=== What you should do ===
Please print exactly the lines below, from the start of the material up to and including the line with "COL = S.collection", but none of the pictures.

__________________________________________________

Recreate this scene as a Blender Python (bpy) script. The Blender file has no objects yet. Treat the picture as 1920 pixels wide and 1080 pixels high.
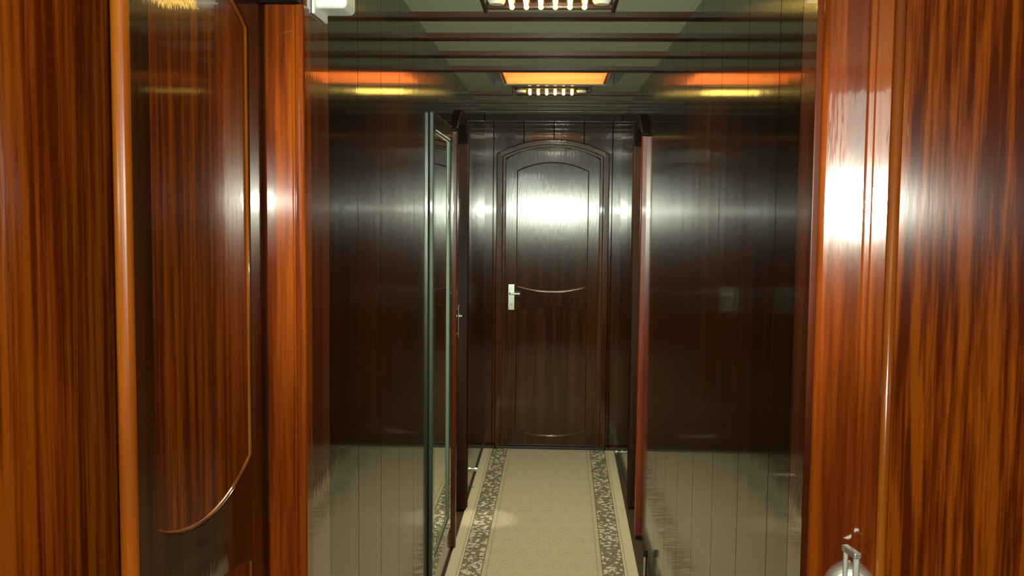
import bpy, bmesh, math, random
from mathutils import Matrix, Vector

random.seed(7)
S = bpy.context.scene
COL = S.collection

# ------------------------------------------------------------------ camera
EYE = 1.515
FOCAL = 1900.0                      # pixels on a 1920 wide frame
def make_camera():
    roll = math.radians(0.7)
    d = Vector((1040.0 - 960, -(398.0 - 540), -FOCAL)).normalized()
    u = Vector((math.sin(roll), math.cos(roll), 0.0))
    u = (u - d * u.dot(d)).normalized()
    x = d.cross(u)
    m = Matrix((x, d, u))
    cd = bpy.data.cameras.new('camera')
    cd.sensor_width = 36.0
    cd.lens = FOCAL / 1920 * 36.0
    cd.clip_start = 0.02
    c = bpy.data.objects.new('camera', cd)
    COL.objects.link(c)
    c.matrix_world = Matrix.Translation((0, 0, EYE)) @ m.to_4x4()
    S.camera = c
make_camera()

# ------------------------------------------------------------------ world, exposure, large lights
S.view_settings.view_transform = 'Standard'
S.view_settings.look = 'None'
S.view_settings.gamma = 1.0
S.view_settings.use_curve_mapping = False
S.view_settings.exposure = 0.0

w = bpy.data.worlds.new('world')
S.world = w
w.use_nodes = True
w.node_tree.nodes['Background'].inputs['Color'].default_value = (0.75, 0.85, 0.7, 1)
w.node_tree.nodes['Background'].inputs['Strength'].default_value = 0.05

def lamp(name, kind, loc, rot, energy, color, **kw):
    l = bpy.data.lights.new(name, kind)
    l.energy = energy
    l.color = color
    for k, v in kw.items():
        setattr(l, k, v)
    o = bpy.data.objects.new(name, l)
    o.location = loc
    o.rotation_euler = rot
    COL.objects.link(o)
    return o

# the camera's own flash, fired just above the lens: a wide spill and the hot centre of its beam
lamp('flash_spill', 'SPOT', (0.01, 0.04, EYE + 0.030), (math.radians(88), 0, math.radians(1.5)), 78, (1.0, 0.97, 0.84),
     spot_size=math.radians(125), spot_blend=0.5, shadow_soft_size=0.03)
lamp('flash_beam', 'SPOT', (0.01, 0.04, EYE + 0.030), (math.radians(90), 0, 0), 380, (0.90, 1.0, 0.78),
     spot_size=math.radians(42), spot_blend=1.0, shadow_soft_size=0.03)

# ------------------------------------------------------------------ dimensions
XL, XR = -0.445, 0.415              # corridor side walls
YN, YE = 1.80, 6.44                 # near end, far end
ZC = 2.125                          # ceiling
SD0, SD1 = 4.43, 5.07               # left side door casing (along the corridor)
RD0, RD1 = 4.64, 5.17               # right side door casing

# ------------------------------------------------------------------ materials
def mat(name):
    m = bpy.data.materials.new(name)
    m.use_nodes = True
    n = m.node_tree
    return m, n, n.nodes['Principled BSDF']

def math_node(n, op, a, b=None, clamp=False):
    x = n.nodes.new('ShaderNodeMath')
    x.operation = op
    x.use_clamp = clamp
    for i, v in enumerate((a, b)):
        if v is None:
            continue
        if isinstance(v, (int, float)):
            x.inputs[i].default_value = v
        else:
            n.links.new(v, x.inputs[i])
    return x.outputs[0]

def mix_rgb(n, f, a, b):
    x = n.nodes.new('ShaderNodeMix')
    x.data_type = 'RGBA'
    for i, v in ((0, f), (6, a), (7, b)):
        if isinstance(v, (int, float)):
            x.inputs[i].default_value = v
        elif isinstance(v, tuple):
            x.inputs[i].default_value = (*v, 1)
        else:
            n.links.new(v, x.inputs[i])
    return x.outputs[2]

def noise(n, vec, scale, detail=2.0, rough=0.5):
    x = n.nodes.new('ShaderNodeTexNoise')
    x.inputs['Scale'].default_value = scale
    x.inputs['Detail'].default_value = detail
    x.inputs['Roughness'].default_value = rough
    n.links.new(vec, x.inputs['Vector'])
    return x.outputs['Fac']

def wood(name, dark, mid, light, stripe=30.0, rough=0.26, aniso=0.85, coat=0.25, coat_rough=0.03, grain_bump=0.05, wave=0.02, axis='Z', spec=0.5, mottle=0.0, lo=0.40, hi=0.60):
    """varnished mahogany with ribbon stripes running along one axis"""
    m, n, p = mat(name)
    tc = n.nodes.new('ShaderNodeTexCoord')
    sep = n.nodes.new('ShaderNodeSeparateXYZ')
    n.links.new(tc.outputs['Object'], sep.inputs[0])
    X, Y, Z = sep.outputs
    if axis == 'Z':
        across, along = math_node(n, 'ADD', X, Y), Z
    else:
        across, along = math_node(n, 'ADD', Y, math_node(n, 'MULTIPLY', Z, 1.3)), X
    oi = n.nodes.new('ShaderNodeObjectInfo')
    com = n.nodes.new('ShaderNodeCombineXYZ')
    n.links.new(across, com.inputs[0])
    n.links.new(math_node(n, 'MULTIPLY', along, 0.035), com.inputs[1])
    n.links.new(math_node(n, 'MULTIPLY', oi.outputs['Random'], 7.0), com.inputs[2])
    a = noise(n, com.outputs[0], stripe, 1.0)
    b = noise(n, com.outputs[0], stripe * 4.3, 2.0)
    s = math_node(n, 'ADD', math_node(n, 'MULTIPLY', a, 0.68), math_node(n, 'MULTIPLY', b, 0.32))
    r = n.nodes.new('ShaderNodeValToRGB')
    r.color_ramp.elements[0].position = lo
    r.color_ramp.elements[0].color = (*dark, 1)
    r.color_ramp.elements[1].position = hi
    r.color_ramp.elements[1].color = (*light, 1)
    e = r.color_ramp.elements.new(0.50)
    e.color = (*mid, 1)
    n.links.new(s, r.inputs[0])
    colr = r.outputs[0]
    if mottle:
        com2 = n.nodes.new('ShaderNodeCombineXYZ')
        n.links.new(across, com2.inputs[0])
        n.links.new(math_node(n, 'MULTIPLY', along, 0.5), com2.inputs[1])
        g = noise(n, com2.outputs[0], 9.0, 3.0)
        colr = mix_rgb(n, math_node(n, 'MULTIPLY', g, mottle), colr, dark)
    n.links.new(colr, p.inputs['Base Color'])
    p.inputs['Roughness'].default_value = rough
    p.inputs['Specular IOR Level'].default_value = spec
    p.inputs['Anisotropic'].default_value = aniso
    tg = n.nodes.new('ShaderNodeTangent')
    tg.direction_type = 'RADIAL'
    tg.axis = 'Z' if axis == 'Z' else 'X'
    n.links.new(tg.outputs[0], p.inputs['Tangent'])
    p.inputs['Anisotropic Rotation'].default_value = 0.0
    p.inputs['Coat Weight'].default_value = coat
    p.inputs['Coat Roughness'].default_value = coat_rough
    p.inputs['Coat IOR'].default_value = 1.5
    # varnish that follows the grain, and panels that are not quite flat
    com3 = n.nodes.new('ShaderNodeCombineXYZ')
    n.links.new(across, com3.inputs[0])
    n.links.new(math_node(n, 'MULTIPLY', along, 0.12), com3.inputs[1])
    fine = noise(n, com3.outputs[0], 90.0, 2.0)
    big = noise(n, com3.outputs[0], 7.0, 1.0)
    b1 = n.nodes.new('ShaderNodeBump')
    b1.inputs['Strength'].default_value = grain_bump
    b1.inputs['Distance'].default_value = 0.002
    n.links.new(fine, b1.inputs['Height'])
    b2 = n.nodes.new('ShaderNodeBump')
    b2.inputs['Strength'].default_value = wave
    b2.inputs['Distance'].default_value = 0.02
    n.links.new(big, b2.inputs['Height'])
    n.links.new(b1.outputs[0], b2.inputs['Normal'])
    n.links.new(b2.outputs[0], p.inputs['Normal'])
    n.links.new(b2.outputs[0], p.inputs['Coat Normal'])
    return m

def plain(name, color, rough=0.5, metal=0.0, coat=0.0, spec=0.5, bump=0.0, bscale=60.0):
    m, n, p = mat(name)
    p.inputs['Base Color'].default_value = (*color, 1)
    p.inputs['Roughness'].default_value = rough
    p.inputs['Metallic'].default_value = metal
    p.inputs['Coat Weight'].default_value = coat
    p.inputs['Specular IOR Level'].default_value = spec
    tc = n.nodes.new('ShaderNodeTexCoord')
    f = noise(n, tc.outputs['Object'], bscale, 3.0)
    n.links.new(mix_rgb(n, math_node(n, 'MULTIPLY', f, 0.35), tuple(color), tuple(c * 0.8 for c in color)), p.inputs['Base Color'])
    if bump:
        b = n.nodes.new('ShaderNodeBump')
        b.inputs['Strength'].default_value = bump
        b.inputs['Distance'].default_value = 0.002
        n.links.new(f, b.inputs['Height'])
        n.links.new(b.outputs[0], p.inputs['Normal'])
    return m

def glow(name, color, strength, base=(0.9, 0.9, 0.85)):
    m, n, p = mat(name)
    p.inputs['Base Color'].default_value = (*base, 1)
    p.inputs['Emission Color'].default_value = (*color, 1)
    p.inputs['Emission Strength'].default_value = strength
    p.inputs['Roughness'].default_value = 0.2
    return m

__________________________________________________

=== Exercise answer ===
Recreate this scene as a Blender Python (bpy) script. The Blender file has no objects yet. Treat the picture as 1920 pixels wide and 1080 pixels high.
import bpy, bmesh, math, random
from mathutils import Matrix, Vector

random.seed(7)
S = bpy.context.scene
COL = S.collection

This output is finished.